DETAILED DESCRIPTION

[0015]An exemplary embodiment of a retarder device 100 in accordance with the present disclosure configured to be connected to a rotary nozzle is shown in sectional view in FIG. 1. The retarder device 100 includes a tubular shaft 102 carried within a generally cylindrical tubular housing 104. The shaft 102 has a distal end 106 configured to be fastened to a nozzle and an opposite end 108 coupled with an inlet nut 110 that is connected to a fitting 111 for receiving a high pressure fluid hose (not shown). [0016] This cylindrical housing 104 also carries within it a first support bearing 112 and a second support bearing 114 which together rotatably support the shaft 102. Each of the bearings 112 and 114 is sandwiched between a pair of shaft seals 116 and 118.

[0017] The shaft 102 also has a cylindrical drag portion 120 between the two shaft seals 118. This retarding portion 120 is preferably an integral part of the shaft 102 and has a large diameter outer cylindrical surface 122 sized to closely fit within the housing 104. This surface 122 has a peripheral helical groove 124 that extends from one end to the other of the retarding portion 120. The retarding portion 120 further has a plurality of axially extending through bores 126 spaced around the axial bore 128 through the shaft 102.

[0018] The retarding or drag portion 120 is captured on the shaft 102 within the housing 104 by the front and rear inner seals 118. A pair of threaded ports 130 (one of which is shown in FIG. 2) permits filling the space within the housing 104, and around and within the retarding portion 120, with a high viscosity fluid such as silicone fluid having a kinematic viscosity within a range of 200 to 60,000 cSt, and more preferably within a range of 200 cSt to 15,000 cSt.
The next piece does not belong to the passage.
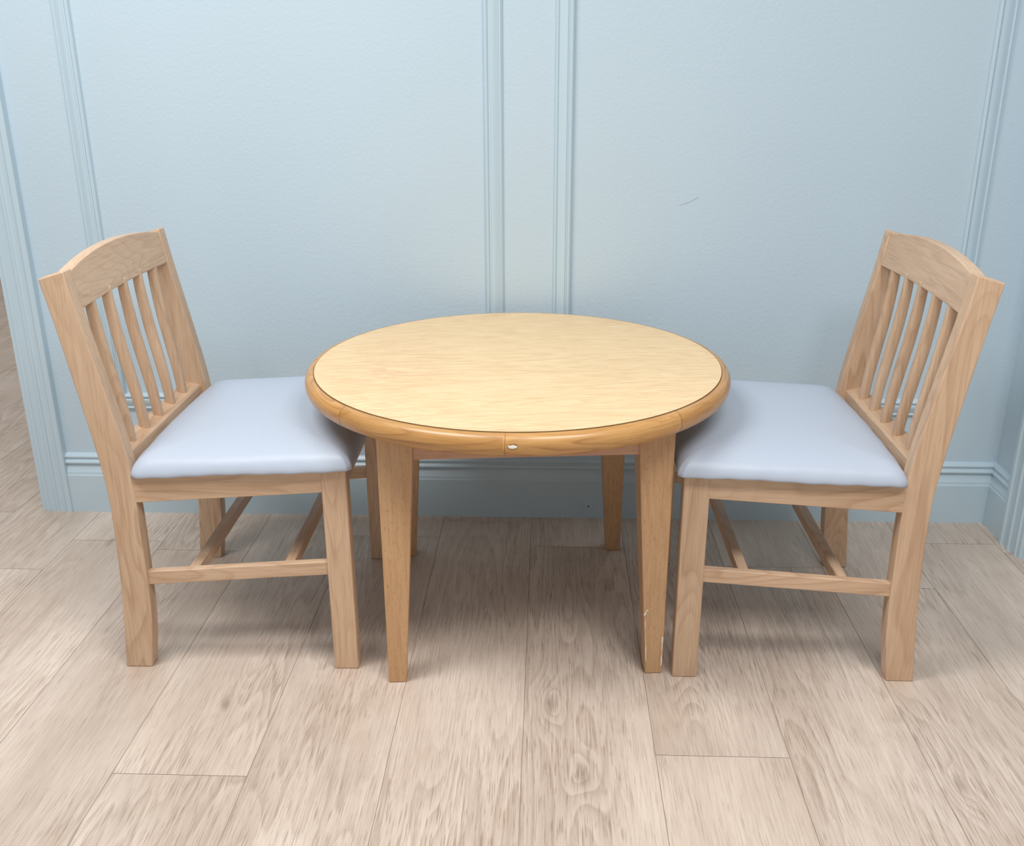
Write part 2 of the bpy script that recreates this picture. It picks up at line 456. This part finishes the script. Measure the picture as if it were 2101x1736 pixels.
bp=[(0,0),(.017,0),(.017,.116),(.0145,.120),(.0140,.126)]+[(.014-.007*sin(pi/2*i/5),.126+.022*i/5) for i in range(1,6)]+[(.0105,.150)]+[(.0105+.004*sin(pi*i/5),.151+.011*i/5) for i in range(6)]+[(.008,.164),(.008,.167)]+[(.008+.004*sin(pi*i/5),.168+.011*i/5) for i in range(6)]+[(.005,.182),(0,.184)]
V=[];F=[];m=len(bp)
xs0=-1.376
for (h,z) in bp: V.append((xs0,YB-h,z))
for (h,z) in bp: V.append((XR-h,YB-h,z))
for (h,z) in bp: V.append((XR-h,-.135,z))
for c in (0,1):
    for k in range(m-1): F.append((c*m+k,(c+1)*m+k,(c+1)*m+k+1,c*m+k+1))
F.append(tuple(range(m)));F.append(tuple(range(2*m,3*m)))
mkobj('baseboard_back',V,F,TRIM)

cas=[(0,0),(0,.022),(.002,.024),(.014,.024),(.016,.020),(.019,.018)]+[(.019+.020*i/6,.018-.004*sin(pi/2*i/6)+.002*i/6) for i in range(1,7)]+[(.041,.0195),(.047,.0195),(.049,.014),(.070,.012),(.072,.0145),(.080,.0145),(.082,.010),(.095,.009),(.096,0)]
def strip(name,prof,fn,z0,z1):
    V=[fn(s,h,z0) for s,h in prof]+[fn(s,h,z1) for s,h in prof]; m=len(prof)
    F=[(k,k+1,m+k+1,m+k) for k in range(m-1)]+[tuple(range(m)),tuple(range(m,2*m))]
    return mkobj(name,V,F,TRIM)
strip('trim_door_casing_left',cas,lambda s,h,z:(-1.375-s,YB-h,z),0,2.35)
strip('trim_door_casing_right',cas,lambda s,h,z:(XR-h,-.137-s,z),0,2.35)
box('trim_door_jamb_left',XL,XL+.02,YB,YB+.12,0,2.35,TRIM)

def disc(x,z,r,y,h=.004,n=20):
    V=[(x+r*cos(2*pi*i/n),y,z+r*sin(2*pi*i/n)) for i in range(n)]+[(x+r*.85*cos(2*pi*i/n),y-h,z+r*.85*sin(2*pi*i/n)) for i in range(n)]
    return V,[(i,(i+1)%n,n+(i+1)%n,n+i) for i in range(n)]+[tuple(range(n,2*n))]
V,F=disc(.158,.041,.013,-.017,.007)
cap=mkobj('wall_cable_cap',V,F,TRIM)
V,F=disc(.158,.041,.003,-.024,.0006); mkobj('screw',V,F,JOINT,cap)
mkobj('wall_scratch',[(.375,-.0004,.90),(.40,-.0004,.908),(.425,-.0004,.921),(.425,-.0004,.922),(.40,-.0004,.909),(.375,-.0004,.9005)],[(0,1,4,5),(1,2,3,4)],plain('scratch',(150,168,180)))

# ---------------------------------------------------------------- camera
q=dict(f=2008.388,pitch=.3535,yaw=-.0374,roll=-.0034,cx=.0335,D=2.6181,hc=1.2552)
cp,sp=cos(q['pitch']),sin(q['pitch']);cy,sy=cos(q['yaw']),sin(q['yaw'])
fw=Vector((sy*cp,cy*cp,-sp)); r=Vector((cy,-sy,0)); u=r.cross(fw)
cr,sr=cos(q['roll']),sin(q['roll']); r2=r*cr+u*sr; u2=-r*sr+u*cr
R=Matrix((r2,u2,-fw)).transposed().to_4x4()
cm=bpy.data.cameras.new('camera'); co=bpy.data.objects.new('camera',cm); bpy.context.collection.objects.link(co)
co.matrix_world=Matrix.Translation((q['cx'],-q['D'],q['hc']))@R
cm.sensor_fit='HORIZONTAL'; cm.sensor_width=36; cm.lens=q['f']/2101*36; cm.clip_start=.05
scene.camera=co

# ---------------------------------------------------------------- light
wd=bpy.data.worlds.new('w'); scene.world=wd; wd.use_nodes=True
bg=wd.node_tree.nodes['Background']; bg.inputs[0].default_value=(.92,.965,1,1); bg.inputs[1].default_value=.40
def area(name,loc,target,sx,sy_,power,col=(1,1,1)):
    l=bpy.data.lights.new(name,'AREA'); l.shape='RECTANGLE'; l.size=sx; l.size_y=sy_; l.energy=power; l.color=col
    o=bpy.data.objects.new(name,l); o.location=loc
    d=Vector(target)-Vector(loc); o.rotation_euler=d.to_track_quat('-Z','Y').to_euler(); bpy.context.collection.objects.link(o)
area('ceiling_light_panel',(-1.1,-1.4,2.65),(-1.1,-1.4,0),1.2,.6,47,(1,.985,.965))
area('ceiling_light_panel',(.8,-2.1,2.65),(.8,-2.1,0),1.2,.6,46,(1,.985,.965))
area('ceiling_light_panel',(-3.0,2.2,2.65),(-3.0,2.2,0),1.2,1.2,20,(1,.97,.93))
During operation, the viscous fluid is pumped via action of the fluid in the helical groove 124, around the exterior of the retarding portion 120 and through the bores 126, generating drag. The speed range of the retarder 100 is determined by the viscous fluid viscosity and torque provided by the high pressure fluid passing through the nozzle. The retarding capacity of the retarder 100 is determined by the viscous fluid viscosity, the cylindrical surface 122 length and outer diameter, and the gap between the cylindrical surface 122 and the housing 104. This retarding capacity serves to resist the torque generated by the nozzle when high pressure fluid such as water is channeled through the bore 128. The resulting net forces dictate the rotational speed of the nozzle relative to the retarder 100. There are additional secondary retarding forces, operating torque from the high pressure seal, intrinsic bearing drag and shaft seal drag. However, these forces are essentially fixed as a function of the design and the reasonable life of the related parts. These forces are intended to be dominated by the retarding mechanism and the nozzle torque.

[0019] An axial cross sectional view of the retarder 100, rotated 30 degrees, is shown in FIG. 2. The embodiment of the retarder 100 shown has four axial blind bores 132, two of which are visible in FIG. 2. Each blind bore 132 has a closed end 134 and carries a cylindrical piston 136 therein defining a gas chamber 138 therebetween, preferably containing air. FIG. 3 shows essentially an end view of the retarding portion 120 of the retarder device 100. There are four blind bores 132 spaced at cardinal positions 90 degrees apart between the through bores 126. Each of the blind bores 132 receives a cylindrical piston 136.

[0020] An enlarged cross sectional view of one of the pistons 136 in a blind bore 132 is shown in FIG. 4. Each piston 136 is a generally cylindrical body having a peripheral groove 140 receiving an O-ring 142 that seals the air chamber 138 from the viscous fluid that circulates between the sleeve portion 120 and the housing 104 on the other side of the piston 136.

[0021] Referring back to FIG. 2, a check valve port 144 is visible in the inlet nut 110. After initial fill of viscous fluid through the fill port 130, this check valve port 144 is used to allow for extra fluid to be loaded into the retarder device 100, displacing the piston and initially pressurizing the air chambers 138.

[0022] During operation of the device 100, friction is generated by the retarding action of the viscous fluid within the device 100. This friction generates heat which tends to cause the fluid to expand and push against the seals 118. The presence of the air chambers 138 permits the expanding fluid to push the pistons 136 into the blind bores 132 rather than push against the seals 118, thereby removing a degrading force from the seals 118 thus increasing the useful life of the seals 118, which in turn lengthens the time between necessary overhauls of the retarding device 100.

[0023] Furthermore, assembling the retarder device 100 and pressurizing with an initial pressure in the air chambers 138 will displace the pistons 136 and provide a reservoir of extra viscous fluid within the blind bores 132 in the event fluid is leaked out from the shaft seals 118. This additionally preserves the effectiveness of the speed control by maintaining sufficient fluid levels within the device 100.

[0024] Many changes may be made to the device, which will become apparent to a reader of this disclosure. For example, the helical groove 124 may have an Acme thread profile, a buttress thread profile, or a 55 degree or 60 degree thread profile. The air space or chamber 138 within each of the blind bores 132 may be pressurized or alternatively evacuated prior to installation of viscous fluid through the ports 130 into the space between the rotary shaft 102 and housing 104. Each chamber 138 may be filled with a gas such as air, nitrogen, or an inert gas. All such changes, alternatives and equivalents in accordance with the features and benefits described herein, are within the scope of the present disclosure. Any or all of such changes and alternatives may be introduced without departing from the spirit and broad scope of my disclosure and invention as defined by the claims below and their equivalents.